Her campus visit is being partially funded by the Public Education for Peacebuilding Support Initiative of the United States Institute of Peace (USIP).
 
Aminath was a Deputy Undersecretary in the Maldives administration of President Mohamed Nasheed, whose government was removed by a coup d’état by the current regime last February. The Nasheed government was the first administration in the history of The Maldives to be elected directly by voters, rather than the parliamentary system of the past.
 
Since that time, she has worked to call for a fair, democratic election in her home country. Those efforts, which have included peaceful demonstrations, have led to her arrest and imprisonment twice, once in July of last year and once this month. In both cases, teachers, staff and students at Westminster as well as friends and colleagues in her home country of The Maldives and others from all parts of the globe have worked to bring international attention to her plight so she would be released.
 
After her most recent arrest, Aminath sent an e-mail to Westminster Political  Science Professor John Langton, who was her undergraduate advisor while she was at Westminster, which read: “Once again, thank you so much for your support. Looks like this might happen again and again and you will be so good at getting signatures and calling the U.S. embassy! I will see most of you soon. Until then, I will make sure to stay away from police.”
 
Aminath is currently President of the Maldivian Democratic Party Youth Wing and Policy Secretary.
 
During the Nasheed administration she was Deputy Undersecretary and managed the administration’s work on climate change, a major issue for her island homeland, which is located off the tip of India. In 2009, her organization of an underwater cabinet meeting with the Nasheed administration in scuba diving gear to demonstrate how the island nation of The Maldives could disappear if global warming melted glaciers and caused ocean levels to rise garnered world news coverage.
 
Aminath was featured in the acclaimed documentary “This Island President” detailing former President Nasheed’s first year in office.
 
During her years at Westminster College, Aminath was President of the Environmentally Concerned Student Council, a founding member of EcoHouse and leader of the International Club. She was among the first students to participate in Westminster’s innovative “Take A Friend Home” program where the College pays for a domestic student to spend several weeks in the home of a Westminster international student.
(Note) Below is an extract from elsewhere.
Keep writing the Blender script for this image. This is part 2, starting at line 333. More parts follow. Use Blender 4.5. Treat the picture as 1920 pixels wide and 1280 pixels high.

Aminath hosted a Missouri student in her Maldives home.
 
She graduated from Westminster in 2008 with a degree in political science, economics and environmental science.
 
The Global Leaders in Residence program that is bringing Aminath to campus is under the auspices of The Churchill Institute, which also sponsors a Global Scholars in Residence program.
 
The United States Institute of Peace is the independent, nonpartisan conflict management center created by Congress to prevent and mitigate international conflict without resorting to violence. USIP works to save lives, increase the government’s ability to deal with conflicts before they escalate, reduce government costs and enhance national security. USIP is headquartered in Washington, D.C. with offices in Baghdad, Iraq, and Kabul, Afghanistan.
 
As part of its congressional mandate, USIP devotes a portion of its budget to support organizations that will advance the field of conflict management by developing new techniques, establishing best  practices and  professionalizing the field through education and training. The Public Education for Peacebuilding Support is a program of USIP administered by the Institute of International Education.